Le gouvernement travailliste a toutefois annoncé le 30 octobre, lors de la présentation de son premier projet de budget, que cette exonération ne s'appliquerait plus aux exploitations dont la valeur dépasse un million de livres (1,20 million d'euros) à partir d'avril 2026. Elles seront désormais soumise à un taux d'imposition de 20%, soit la moitié du taux habituel des droits de succession.
Avec cette taxe, "dans une génération les petites exploitations auront disparu", s'indigne Graham Langer, éleveur de moutons de 63 ans venu du Herefordshire. "Je suis ici pour ma fille. Elle a 21 ans et elle veut reprendre l'exploitation, mais elle ne pourra pas", se désole-t-il. Ce gouvernement va "détruire la production alimentaire du pays", affirme aussi Claire, venue soutenir sa soeur, Anna, qui a exploite avec son père la ferme familiale. Cette taxe "est une gifle pour les agriculturs et les campagnes, qui signifie que nous n'avons aucune importance pour le gouvernement", regrette Anna.
Bataille de chiffres
Le Premier ministre Keir Starmer a assuré lundi qu'il comprenait les "inquiétudes" des agriculteurs, mais a réaffirmé que "la grande majorité des exploitations agricoles" ne seraient pas affectées. Selon l'exécutif, le seuil réel à partir duquel ces droits de succession seraient payés pourrait s'élever à 3 millions de livres (3,6 millions d'euros), en raison des abattements prévus dans le cas où un couple souhaite transmettre son exploitation à un enfant.
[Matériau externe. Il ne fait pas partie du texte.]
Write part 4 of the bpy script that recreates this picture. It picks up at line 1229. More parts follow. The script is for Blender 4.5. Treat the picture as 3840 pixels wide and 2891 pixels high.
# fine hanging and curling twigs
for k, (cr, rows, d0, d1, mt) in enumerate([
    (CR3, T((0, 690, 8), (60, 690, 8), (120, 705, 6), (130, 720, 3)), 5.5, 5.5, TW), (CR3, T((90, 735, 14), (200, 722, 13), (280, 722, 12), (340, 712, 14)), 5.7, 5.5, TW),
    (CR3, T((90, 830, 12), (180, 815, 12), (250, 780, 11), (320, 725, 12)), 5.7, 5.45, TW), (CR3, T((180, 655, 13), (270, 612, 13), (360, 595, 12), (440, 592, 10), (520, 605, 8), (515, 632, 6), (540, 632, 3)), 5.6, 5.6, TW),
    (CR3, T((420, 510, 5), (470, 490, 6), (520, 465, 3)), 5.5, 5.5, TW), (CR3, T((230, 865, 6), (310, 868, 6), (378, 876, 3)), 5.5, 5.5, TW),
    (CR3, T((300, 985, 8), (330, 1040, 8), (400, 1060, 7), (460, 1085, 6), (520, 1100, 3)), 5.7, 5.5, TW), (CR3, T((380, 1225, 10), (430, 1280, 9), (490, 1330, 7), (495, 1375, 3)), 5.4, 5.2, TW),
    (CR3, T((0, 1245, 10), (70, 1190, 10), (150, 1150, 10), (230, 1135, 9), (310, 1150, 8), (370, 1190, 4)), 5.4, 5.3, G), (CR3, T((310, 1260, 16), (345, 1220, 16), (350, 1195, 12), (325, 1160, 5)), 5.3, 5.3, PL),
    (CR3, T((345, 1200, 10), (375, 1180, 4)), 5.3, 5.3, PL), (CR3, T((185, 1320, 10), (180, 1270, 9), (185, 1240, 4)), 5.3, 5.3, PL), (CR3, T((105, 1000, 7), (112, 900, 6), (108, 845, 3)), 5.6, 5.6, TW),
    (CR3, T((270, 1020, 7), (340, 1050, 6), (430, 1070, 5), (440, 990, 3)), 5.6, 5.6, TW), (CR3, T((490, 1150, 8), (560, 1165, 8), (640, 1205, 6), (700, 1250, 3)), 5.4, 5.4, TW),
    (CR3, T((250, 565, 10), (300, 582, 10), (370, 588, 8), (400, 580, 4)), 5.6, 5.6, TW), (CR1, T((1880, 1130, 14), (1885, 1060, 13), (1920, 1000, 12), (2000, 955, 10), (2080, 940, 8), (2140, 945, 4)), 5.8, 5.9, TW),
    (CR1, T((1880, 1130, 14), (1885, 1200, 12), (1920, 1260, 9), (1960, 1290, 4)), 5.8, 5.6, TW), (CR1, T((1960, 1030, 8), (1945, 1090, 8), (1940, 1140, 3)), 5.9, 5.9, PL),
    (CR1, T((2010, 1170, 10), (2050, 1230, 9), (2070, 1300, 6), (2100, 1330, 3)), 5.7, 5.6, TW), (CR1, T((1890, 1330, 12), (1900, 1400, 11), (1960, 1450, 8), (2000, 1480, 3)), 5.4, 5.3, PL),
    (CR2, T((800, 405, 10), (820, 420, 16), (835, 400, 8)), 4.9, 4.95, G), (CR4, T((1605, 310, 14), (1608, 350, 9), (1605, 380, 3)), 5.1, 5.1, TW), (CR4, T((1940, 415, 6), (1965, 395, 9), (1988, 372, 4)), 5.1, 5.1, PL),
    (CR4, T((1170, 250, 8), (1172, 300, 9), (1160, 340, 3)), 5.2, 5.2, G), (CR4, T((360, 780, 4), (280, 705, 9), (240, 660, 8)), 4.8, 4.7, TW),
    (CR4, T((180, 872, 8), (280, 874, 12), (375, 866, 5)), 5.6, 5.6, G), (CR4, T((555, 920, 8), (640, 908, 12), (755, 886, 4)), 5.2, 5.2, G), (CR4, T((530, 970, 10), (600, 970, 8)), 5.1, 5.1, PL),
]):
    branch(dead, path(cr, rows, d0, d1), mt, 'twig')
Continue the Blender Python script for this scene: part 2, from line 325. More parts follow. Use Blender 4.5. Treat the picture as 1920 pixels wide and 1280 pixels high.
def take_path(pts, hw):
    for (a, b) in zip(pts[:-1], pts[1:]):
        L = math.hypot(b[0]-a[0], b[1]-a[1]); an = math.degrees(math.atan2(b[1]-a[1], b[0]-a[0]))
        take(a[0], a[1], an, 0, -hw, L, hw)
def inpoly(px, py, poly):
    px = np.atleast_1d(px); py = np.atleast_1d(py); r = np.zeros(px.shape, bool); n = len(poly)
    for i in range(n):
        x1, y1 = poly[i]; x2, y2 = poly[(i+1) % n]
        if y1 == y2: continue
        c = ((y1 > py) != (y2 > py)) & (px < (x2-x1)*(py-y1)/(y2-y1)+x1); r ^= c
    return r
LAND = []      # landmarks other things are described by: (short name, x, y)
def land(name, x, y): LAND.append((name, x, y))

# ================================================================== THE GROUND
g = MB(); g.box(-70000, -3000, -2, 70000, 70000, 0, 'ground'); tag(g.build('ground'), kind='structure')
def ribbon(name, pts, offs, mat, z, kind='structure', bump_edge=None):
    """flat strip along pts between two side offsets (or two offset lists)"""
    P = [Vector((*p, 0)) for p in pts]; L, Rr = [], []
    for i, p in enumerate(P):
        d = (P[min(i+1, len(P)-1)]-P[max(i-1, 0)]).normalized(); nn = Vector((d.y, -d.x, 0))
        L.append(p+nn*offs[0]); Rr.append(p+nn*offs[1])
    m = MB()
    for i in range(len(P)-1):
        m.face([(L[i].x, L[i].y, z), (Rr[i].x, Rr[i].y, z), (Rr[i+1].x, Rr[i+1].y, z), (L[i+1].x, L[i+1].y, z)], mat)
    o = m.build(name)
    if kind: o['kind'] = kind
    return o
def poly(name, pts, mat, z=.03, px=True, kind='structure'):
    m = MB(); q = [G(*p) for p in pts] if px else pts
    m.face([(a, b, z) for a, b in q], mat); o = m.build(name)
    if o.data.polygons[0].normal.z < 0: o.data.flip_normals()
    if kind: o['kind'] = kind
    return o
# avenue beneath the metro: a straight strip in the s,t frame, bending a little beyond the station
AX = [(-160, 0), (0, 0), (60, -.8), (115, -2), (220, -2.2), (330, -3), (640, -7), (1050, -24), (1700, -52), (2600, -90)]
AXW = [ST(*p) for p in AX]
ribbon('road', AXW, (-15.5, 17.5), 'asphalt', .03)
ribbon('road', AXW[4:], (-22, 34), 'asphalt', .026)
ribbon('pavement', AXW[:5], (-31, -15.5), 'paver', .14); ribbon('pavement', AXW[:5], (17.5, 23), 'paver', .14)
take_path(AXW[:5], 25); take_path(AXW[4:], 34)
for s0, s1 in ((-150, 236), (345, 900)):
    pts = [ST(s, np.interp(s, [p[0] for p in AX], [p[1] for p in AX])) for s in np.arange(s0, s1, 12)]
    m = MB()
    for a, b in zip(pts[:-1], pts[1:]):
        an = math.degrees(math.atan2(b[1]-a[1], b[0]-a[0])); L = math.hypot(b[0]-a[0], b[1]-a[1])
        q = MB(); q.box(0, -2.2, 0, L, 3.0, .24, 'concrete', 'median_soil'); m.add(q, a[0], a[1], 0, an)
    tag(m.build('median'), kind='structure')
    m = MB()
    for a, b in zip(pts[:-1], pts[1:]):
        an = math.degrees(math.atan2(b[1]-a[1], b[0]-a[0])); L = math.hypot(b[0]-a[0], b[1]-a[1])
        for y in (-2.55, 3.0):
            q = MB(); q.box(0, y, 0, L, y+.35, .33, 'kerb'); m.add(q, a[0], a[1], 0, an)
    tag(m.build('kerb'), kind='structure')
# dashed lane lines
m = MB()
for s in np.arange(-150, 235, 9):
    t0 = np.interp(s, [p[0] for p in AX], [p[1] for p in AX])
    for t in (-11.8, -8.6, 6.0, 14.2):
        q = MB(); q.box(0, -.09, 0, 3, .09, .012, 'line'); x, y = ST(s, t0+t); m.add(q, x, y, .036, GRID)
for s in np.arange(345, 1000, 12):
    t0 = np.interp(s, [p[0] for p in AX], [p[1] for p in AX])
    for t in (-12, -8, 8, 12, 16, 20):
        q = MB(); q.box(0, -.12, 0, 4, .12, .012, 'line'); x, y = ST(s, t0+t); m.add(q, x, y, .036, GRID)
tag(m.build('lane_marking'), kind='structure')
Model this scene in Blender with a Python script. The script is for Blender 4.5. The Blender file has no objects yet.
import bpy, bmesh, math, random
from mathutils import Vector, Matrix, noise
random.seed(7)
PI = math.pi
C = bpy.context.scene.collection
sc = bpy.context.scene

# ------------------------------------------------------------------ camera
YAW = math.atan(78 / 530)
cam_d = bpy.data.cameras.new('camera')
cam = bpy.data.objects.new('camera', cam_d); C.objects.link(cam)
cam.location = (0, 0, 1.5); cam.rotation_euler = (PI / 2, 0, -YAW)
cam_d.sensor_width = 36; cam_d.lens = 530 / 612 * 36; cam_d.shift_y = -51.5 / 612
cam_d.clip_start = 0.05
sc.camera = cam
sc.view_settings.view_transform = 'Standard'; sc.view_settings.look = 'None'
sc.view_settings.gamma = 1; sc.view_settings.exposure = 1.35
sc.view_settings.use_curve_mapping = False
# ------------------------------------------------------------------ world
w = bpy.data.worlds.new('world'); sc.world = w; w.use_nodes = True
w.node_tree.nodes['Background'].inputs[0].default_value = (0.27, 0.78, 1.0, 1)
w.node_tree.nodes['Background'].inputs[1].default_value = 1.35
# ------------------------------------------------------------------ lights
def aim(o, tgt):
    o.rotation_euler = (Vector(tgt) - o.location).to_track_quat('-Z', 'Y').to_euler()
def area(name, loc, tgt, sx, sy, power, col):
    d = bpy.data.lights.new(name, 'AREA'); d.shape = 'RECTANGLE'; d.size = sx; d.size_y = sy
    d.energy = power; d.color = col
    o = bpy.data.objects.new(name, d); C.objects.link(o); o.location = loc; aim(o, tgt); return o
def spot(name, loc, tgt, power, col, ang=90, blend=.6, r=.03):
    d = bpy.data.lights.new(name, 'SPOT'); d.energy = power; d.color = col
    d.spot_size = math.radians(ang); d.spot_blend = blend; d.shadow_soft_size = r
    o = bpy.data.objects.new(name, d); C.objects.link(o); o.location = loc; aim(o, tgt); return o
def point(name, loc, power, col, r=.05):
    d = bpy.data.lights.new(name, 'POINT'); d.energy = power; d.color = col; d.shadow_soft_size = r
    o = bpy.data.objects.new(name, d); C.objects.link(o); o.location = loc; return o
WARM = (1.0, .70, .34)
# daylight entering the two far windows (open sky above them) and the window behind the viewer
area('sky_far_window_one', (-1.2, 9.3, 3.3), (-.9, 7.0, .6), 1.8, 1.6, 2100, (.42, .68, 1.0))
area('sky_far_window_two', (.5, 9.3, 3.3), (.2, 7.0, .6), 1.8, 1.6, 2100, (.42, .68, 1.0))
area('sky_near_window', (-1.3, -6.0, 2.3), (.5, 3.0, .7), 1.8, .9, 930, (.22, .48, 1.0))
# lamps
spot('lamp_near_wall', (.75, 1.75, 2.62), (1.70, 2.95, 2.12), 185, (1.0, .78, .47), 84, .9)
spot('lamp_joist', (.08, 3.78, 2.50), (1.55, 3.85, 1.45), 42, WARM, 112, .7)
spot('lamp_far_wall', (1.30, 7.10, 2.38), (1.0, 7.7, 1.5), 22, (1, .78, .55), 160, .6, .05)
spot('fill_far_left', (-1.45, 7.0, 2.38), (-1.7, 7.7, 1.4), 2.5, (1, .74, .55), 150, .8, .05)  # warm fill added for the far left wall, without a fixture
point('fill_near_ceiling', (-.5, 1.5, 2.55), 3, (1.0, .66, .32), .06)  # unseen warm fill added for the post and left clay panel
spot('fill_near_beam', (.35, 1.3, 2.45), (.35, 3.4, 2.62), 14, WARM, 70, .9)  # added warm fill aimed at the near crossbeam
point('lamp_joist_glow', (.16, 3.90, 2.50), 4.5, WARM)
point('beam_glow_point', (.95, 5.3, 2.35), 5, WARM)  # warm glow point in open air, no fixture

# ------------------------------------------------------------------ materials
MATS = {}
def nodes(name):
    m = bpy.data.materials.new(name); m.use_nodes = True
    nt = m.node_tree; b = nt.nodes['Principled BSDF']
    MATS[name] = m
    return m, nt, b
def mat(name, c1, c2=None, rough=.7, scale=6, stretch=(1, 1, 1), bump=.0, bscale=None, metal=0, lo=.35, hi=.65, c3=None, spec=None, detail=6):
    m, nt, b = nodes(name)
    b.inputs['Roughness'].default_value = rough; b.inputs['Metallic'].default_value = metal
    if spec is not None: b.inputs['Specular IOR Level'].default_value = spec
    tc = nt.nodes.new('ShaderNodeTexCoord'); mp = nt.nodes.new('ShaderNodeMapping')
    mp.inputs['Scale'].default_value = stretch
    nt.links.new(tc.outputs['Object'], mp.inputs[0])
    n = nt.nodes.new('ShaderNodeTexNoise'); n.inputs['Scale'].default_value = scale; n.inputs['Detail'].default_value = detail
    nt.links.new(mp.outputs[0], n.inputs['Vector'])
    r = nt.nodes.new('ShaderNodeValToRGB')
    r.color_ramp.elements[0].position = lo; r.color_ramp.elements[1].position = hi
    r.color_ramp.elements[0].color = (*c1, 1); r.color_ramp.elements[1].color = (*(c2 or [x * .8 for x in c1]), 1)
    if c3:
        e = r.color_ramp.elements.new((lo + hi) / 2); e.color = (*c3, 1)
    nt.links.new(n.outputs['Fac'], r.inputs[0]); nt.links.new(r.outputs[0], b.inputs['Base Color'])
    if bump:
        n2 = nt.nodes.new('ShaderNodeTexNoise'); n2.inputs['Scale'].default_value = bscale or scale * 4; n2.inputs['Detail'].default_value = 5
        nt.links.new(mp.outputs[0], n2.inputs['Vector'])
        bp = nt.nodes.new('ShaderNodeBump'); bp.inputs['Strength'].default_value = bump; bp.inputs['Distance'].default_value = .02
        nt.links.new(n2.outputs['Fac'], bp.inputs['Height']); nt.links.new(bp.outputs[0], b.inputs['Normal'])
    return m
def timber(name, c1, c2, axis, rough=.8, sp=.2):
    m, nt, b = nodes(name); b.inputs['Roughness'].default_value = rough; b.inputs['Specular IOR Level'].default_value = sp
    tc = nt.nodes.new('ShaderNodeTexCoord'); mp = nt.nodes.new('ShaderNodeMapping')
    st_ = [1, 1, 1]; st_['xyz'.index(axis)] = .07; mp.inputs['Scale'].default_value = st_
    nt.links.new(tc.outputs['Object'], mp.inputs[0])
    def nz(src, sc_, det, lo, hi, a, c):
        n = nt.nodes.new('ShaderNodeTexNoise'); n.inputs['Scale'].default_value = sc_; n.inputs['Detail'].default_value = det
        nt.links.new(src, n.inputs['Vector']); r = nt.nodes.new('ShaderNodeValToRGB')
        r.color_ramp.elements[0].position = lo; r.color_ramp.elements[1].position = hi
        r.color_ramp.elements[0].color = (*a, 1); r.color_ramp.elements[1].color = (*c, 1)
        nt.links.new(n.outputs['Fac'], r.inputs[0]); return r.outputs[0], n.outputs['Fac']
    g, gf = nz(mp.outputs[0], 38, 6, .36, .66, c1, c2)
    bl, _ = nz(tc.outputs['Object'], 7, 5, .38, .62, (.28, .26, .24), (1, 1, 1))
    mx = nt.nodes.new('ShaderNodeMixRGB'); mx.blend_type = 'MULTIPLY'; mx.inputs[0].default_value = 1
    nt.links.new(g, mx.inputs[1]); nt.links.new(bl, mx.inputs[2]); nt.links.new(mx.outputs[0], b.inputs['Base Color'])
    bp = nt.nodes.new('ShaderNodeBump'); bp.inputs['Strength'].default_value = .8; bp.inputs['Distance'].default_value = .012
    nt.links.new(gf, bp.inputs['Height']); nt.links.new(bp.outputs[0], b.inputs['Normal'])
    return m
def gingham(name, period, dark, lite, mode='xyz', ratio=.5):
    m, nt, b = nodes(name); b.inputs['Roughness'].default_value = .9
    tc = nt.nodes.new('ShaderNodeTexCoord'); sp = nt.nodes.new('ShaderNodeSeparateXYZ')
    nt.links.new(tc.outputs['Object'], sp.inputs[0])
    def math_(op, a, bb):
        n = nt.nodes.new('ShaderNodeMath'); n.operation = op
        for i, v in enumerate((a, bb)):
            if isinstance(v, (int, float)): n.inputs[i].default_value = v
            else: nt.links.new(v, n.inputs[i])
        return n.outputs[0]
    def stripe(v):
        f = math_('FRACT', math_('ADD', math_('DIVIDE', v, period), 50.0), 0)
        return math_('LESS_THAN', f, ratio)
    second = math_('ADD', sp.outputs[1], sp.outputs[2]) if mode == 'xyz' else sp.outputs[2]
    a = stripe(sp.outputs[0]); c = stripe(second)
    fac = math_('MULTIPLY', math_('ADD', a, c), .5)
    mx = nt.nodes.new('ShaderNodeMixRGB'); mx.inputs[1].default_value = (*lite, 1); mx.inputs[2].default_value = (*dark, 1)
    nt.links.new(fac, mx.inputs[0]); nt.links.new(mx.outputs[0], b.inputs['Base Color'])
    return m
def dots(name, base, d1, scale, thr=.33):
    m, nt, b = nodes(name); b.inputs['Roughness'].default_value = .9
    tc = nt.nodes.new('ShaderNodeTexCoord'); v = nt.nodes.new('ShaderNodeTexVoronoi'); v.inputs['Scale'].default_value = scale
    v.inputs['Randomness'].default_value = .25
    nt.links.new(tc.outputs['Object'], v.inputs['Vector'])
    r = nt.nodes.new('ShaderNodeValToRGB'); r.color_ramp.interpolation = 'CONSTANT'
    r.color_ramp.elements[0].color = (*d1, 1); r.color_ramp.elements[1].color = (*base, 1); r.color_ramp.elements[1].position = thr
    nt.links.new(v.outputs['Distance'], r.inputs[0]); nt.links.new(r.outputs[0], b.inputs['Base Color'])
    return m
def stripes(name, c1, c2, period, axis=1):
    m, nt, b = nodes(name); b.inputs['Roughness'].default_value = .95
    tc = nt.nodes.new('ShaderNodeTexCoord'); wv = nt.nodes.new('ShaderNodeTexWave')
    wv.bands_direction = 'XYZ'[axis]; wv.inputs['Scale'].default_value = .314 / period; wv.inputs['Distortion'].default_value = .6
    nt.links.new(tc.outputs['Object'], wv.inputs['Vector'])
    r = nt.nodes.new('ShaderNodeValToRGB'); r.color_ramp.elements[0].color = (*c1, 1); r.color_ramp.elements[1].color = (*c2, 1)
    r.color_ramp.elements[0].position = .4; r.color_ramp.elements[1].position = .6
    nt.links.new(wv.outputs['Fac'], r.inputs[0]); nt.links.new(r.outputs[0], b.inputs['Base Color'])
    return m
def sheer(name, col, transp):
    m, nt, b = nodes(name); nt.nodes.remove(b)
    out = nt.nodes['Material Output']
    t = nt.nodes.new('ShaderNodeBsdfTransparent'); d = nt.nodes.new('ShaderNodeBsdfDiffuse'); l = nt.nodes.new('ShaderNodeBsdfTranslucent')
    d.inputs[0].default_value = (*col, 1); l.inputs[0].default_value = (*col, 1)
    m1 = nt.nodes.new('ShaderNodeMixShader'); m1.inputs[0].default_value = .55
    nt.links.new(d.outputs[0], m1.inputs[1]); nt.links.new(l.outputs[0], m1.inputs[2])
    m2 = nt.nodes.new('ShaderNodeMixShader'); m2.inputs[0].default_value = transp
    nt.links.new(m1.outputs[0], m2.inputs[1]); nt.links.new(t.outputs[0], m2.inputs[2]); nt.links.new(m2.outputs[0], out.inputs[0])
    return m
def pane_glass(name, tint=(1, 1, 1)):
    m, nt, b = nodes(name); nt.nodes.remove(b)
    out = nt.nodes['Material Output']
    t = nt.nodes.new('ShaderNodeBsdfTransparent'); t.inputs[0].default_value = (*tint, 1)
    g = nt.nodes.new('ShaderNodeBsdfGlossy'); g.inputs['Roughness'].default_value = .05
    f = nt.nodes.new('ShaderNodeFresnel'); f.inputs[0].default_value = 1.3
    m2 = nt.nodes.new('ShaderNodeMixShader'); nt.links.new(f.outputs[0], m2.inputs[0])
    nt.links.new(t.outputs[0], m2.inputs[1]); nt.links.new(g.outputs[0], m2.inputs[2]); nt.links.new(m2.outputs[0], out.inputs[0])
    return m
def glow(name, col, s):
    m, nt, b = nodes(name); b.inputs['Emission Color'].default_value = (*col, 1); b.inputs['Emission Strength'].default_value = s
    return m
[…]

Keir Starmer a également souligné que 5 milliards de livres (6 milliards d'euros) dans le budget étaient consacrées à l'agriculture sur les deux prochaines années.
"C'est n'importe quoi", s'emporte Graham Langer, qui pointe l'envolée de la valeur de ses terres ces dernières années du fait de la promotion immobilière.
Selon des données du Trésor, les trois quarts des agriculteurs échapperont à cette taxe. Mais les paysans s'appuient eux sur des chiffres du ministère des Affaires rurales, selon lesquels 66% des entreprises agricoles ont une valeur supérieure à un million de livres. Et selon les données de la NFU, qui représente plus de 45'000 membres en Angleterre et au Pays de Galles, "75% des fermes commerciales (...) seront dans l'oeil du cyclone", a affirmé Tom Bradshaw.
Depuis le Brexit, les fermiers britanniques ont souffert de pénuries de main-d'oeuvre et d'un déficit de financement, ne bénéficiant plus des fonds de la politique agricole commune européenne (PAC).
"Je ne crois pas que les gens réalisent à quel point les agriculteurs luttent depuis plusieurs années (...) pour s'occuper de leurs terres, pour gagner de l'argent", donc cette manifestation "va au-delà de (la taxe). Il s'agit de sécuriser la production de nourriture", insiste Claire.
De l'autre côté de la Manche, les agriculteurs français poursuivent mardi un vaste mouvement de protestation débuté la veille. Ils s'opposent notamment à la signature par l'Union européenne d'un accord de libre-échange avec les pays latino-américains du Mercosur.